Given exercise | Return the complete listing that follows, with each line reproduced exactly.

=== Information supplied ===

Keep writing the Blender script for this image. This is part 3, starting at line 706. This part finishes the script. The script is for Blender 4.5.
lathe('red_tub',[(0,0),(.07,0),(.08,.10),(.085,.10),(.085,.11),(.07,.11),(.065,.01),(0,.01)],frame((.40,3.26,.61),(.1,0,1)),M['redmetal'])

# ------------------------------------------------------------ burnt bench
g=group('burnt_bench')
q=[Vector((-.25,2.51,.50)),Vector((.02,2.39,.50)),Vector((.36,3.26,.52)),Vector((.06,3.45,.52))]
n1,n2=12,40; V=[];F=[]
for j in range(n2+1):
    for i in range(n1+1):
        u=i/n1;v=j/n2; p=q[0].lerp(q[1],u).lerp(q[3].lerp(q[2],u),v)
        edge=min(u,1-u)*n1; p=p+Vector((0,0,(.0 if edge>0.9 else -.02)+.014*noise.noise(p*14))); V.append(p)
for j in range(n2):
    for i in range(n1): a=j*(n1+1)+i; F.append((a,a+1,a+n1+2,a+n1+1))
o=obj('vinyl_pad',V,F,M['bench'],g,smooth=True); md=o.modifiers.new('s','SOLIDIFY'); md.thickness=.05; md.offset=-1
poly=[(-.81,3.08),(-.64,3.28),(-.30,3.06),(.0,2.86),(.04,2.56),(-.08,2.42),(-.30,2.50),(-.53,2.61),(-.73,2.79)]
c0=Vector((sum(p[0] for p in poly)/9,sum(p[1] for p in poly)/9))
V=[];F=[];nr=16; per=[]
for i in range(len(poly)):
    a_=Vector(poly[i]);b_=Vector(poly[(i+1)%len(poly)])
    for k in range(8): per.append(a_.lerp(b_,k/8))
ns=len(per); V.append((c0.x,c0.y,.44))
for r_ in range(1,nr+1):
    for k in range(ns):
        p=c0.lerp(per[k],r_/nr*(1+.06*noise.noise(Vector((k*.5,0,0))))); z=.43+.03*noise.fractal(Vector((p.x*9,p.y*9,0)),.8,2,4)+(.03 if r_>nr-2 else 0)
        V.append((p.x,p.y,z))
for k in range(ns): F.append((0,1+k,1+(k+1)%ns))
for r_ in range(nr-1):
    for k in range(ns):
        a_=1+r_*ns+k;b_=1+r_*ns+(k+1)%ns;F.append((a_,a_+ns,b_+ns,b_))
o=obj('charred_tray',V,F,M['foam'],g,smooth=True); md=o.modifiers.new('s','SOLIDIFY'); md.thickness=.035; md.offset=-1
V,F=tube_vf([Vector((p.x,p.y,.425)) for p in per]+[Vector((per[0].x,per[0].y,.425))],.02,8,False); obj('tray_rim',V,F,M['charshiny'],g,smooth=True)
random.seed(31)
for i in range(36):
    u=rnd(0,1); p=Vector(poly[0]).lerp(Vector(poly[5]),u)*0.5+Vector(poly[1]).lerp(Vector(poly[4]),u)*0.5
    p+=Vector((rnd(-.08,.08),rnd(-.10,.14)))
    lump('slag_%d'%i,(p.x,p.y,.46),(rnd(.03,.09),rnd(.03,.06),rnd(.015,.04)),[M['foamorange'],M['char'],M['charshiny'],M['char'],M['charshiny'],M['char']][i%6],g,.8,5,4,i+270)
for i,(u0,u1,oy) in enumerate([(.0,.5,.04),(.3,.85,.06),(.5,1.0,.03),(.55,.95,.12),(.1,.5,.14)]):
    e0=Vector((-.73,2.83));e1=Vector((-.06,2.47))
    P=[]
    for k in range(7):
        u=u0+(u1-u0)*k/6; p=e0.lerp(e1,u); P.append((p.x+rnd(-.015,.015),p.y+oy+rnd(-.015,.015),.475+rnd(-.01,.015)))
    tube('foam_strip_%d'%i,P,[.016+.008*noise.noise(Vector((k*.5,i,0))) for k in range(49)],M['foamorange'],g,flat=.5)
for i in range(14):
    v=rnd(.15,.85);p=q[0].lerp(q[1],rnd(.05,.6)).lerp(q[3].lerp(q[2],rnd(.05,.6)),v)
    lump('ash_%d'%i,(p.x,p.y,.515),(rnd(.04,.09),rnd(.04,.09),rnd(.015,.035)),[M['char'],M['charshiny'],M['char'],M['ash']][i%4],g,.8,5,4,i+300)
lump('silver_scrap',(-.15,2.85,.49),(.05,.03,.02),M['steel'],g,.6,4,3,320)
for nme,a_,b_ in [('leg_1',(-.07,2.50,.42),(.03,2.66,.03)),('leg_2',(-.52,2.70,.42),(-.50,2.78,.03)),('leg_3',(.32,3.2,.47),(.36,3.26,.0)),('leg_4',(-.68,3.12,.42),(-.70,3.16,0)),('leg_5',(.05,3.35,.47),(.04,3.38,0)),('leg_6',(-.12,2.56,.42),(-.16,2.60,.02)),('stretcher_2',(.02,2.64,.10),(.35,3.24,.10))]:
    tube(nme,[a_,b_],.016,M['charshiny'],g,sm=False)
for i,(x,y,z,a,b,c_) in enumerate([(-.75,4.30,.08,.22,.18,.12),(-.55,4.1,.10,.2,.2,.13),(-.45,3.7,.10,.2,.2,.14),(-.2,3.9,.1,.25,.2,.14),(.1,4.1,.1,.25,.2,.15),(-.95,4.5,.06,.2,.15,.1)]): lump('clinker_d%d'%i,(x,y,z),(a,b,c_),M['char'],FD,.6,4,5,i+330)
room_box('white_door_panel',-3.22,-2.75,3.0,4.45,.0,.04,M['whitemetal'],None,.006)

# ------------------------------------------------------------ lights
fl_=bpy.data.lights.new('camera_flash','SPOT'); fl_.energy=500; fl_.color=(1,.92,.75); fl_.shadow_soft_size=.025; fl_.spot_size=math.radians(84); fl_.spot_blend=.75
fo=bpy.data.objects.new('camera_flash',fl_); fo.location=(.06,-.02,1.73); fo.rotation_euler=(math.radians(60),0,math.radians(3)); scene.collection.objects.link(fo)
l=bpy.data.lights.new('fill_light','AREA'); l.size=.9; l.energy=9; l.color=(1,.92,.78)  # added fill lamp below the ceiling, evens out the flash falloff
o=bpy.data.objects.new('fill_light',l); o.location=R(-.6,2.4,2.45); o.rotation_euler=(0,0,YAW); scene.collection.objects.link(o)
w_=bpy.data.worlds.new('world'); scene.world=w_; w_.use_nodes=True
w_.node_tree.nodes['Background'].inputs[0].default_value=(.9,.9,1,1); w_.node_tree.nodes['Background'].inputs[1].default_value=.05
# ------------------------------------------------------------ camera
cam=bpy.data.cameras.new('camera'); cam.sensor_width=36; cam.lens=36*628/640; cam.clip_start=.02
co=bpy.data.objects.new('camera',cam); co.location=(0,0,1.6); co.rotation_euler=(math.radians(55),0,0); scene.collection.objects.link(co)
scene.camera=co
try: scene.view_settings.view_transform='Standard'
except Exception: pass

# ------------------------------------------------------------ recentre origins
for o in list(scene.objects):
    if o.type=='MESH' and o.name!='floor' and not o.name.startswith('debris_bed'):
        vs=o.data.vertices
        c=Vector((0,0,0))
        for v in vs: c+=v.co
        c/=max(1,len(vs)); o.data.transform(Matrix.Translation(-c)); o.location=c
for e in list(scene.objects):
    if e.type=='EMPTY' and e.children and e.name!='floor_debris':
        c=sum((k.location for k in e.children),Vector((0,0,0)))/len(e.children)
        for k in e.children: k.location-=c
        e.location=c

===

Reply to the exercise |
Keep writing the Blender script for this image. This is part 3, starting at line 706. This part finishes the script. The script is for Blender 4.5.
lathe('red_tub',[(0,0),(.07,0),(.08,.10),(.085,.10),(.085,.11),(.07,.11),(.065,.01),(0,.01)],frame((.40,3.26,.61),(.1,0,1)),M['redmetal'])

# ------------------------------------------------------------ burnt bench
g=group('burnt_bench')
q=[Vector((-.25,2.51,.50)),Vector((.02,2.39,.50)),Vector((.36,3.26,.52)),Vector((.06,3.45,.52))]
n1,n2=12,40; V=[];F=[]
for j in range(n2+1):
    for i in range(n1+1):
        u=i/n1;v=j/n2; p=q[0].lerp(q[1],u).lerp(q[3].lerp(q[2],u),v)
        edge=min(u,1-u)*n1; p=p+Vector((0,0,(.0 if edge>0.9 else -.02)+.014*noise.noise(p*14))); V.append(p)
for j in range(n2):
    for i in range(n1): a=j*(n1+1)+i; F.append((a,a+1,a+n1+2,a+n1+1))
o=obj('vinyl_pad',V,F,M['bench'],g,smooth=True); md=o.modifiers.new('s','SOLIDIFY'); md.thickness=.05; md.offset=-1
poly=[(-.81,3.08),(-.64,3.28),(-.30,3.06),(.0,2.86),(.04,2.56),(-.08,2.42),(-.30,2.50),(-.53,2.61),(-.73,2.79)]
c0=Vector((sum(p[0] for p in poly)/9,sum(p[1] for p in poly)/9))
V=[];F=[];nr=16; per=[]
for i in range(len(poly)):
    a_=Vector(poly[i]);b_=Vector(poly[(i+1)%len(poly)])
    for k in range(8): per.append(a_.lerp(b_,k/8))
ns=len(per); V.append((c0.x,c0.y,.44))
for r_ in range(1,nr+1):
    for k in range(ns):
        p=c0.lerp(per[k],r_/nr*(1+.06*noise.noise(Vector((k*.5,0,0))))); z=.43+.03*noise.fractal(Vector((p.x*9,p.y*9,0)),.8,2,4)+(.03 if r_>nr-2 else 0)
        V.append((p.x,p.y,z))
for k in range(ns): F.append((0,1+k,1+(k+1)%ns))
for r_ in range(nr-1):
    for k in range(ns):
        a_=1+r_*ns+k;b_=1+r_*ns+(k+1)%ns;F.append((a_,a_+ns,b_+ns,b_))
o=obj('charred_tray',V,F,M['foam'],g,smooth=True); md=o.modifiers.new('s','SOLIDIFY'); md.thickness=.035; md.offset=-1
V,F=tube_vf([Vector((p.x,p.y,.425)) for p in per]+[Vector((per[0].x,per[0].y,.425))],.02,8,False); obj('tray_rim',V,F,M['charshiny'],g,smooth=True)
random.seed(31)
for i in range(36):
    u=rnd(0,1); p=Vector(poly[0]).lerp(Vector(poly[5]),u)*0.5+Vector(poly[1]).lerp(Vector(poly[4]),u)*0.5
    p+=Vector((rnd(-.08,.08),rnd(-.10,.14)))
    lump('slag_%d'%i,(p.x,p.y,.46),(rnd(.03,.09),rnd(.03,.06),rnd(.015,.04)),[M['foamorange'],M['char'],M['charshiny'],M['char'],M['charshiny'],M['char']][i%6],g,.8,5,4,i+270)
for i,(u0,u1,oy) in enumerate([(.0,.5,.04),(.3,.85,.06),(.5,1.0,.03),(.55,.95,.12),(.1,.5,.14)]):
    e0=Vector((-.73,2.83));e1=Vector((-.06,2.47))
    P=[]
    for k in range(7):
        u=u0+(u1-u0)*k/6; p=e0.lerp(e1,u); P.append((p.x+rnd(-.015,.015),p.y+oy+rnd(-.015,.015),.475+rnd(-.01,.015)))
    tube('foam_strip_%d'%i,P,[.016+.008*noise.noise(Vector((k*.5,i,0))) for k in range(49)],M['foamorange'],g,flat=.5)
for i in range(14):
    v=rnd(.15,.85);p=q[0].lerp(q[1],rnd(.05,.6)).lerp(q[3].lerp(q[2],rnd(.05,.6)),v)
    lump('ash_%d'%i,(p.x,p.y,.515),(rnd(.04,.09),rnd(.04,.09),rnd(.015,.035)),[M['char'],M['charshiny'],M['char'],M['ash']][i%4],g,.8,5,4,i+300)
lump('silver_scrap',(-.15,2.85,.49),(.05,.03,.02),M['steel'],g,.6,4,3,320)
for nme,a_,b_ in [('leg_1',(-.07,2.50,.42),(.03,2.66,.03)),('leg_2',(-.52,2.70,.42),(-.50,2.78,.03)),('leg_3',(.32,3.2,.47),(.36,3.26,.0)),('leg_4',(-.68,3.12,.42),(-.70,3.16,0)),('leg_5',(.05,3.35,.47),(.04,3.38,0)),('leg_6',(-.12,2.56,.42),(-.16,2.60,.02)),('stretcher_2',(.02,2.64,.10),(.35,3.24,.10))]:
    tube(nme,[a_,b_],.016,M['charshiny'],g,sm=False)
for i,(x,y,z,a,b,c_) in enumerate([(-.75,4.30,.08,.22,.18,.12),(-.55,4.1,.10,.2,.2,.13),(-.45,3.7,.10,.2,.2,.14),(-.2,3.9,.1,.25,.2,.14),(.1,4.1,.1,.25,.2,.15),(-.95,4.5,.06,.2,.15,.1)]): lump('clinker_d%d'%i,(x,y,z),(a,b,c_),M['char'],FD,.6,4,5,i+330)
room_box('white_door_panel',-3.22,-2.75,3.0,4.45,.0,.04,M['whitemetal'],None,.006)

# ------------------------------------------------------------ lights
fl_=bpy.data.lights.new('camera_flash','SPOT'); fl_.energy=500; fl_.color=(1,.92,.75); fl_.shadow_soft_size=.025; fl_.spot_size=math.radians(84); fl_.spot_blend=.75
fo=bpy.data.objects.new('camera_flash',fl_); fo.location=(.06,-.02,1.73); fo.rotation_euler=(math.radians(60),0,math.radians(3)); scene.collection.objects.link(fo)
l=bpy.data.lights.new('fill_light','AREA'); l.size=.9; l.energy=9; l.color=(1,.92,.78)  # added fill lamp below the ceiling, evens out the flash falloff
o=bpy.data.objects.new('fill_light',l); o.location=R(-.6,2.4,2.45); o.rotation_euler=(0,0,YAW); scene.collection.objects.link(o)
w_=bpy.data.worlds.new('world'); scene.world=w_; w_.use_nodes=True
w_.node_tree.nodes['Background'].inputs[0].default_value=(.9,.9,1,1); w_.node_tree.nodes['Background'].inputs[1].default_value=.05
# ------------------------------------------------------------ camera
cam=bpy.data.cameras.new('camera'); cam.sensor_width=36; cam.lens=36*628/640; cam.clip_start=.02
co=bpy.data.objects.new('camera',cam); co.location=(0,0,1.6); co.rotation_euler=(math.radians(55),0,0); scene.collection.objects.link(co)
scene.camera=co
try: scene.view_settings.view_transform='Standard'
except Exception: pass

# ------------------------------------------------------------ recentre origins
for o in list(scene.objects):
    if o.type=='MESH' and o.name!='floor' and not o.name.startswith('debris_bed'):
        vs=o.data.vertices
        c=Vector((0,0,0))
        for v in vs: c+=v.co
        c/=max(1,len(vs)); o.data.transform(Matrix.Translation(-c)); o.location=c
for e in list(scene.objects):
    if e.type=='EMPTY' and e.children and e.name!='floor_debris':
        c=sum((k.location for k in e.children),Vector((0,0,0)))/len(e.children)
        for k in e.children: k.location-=c
        e.location=c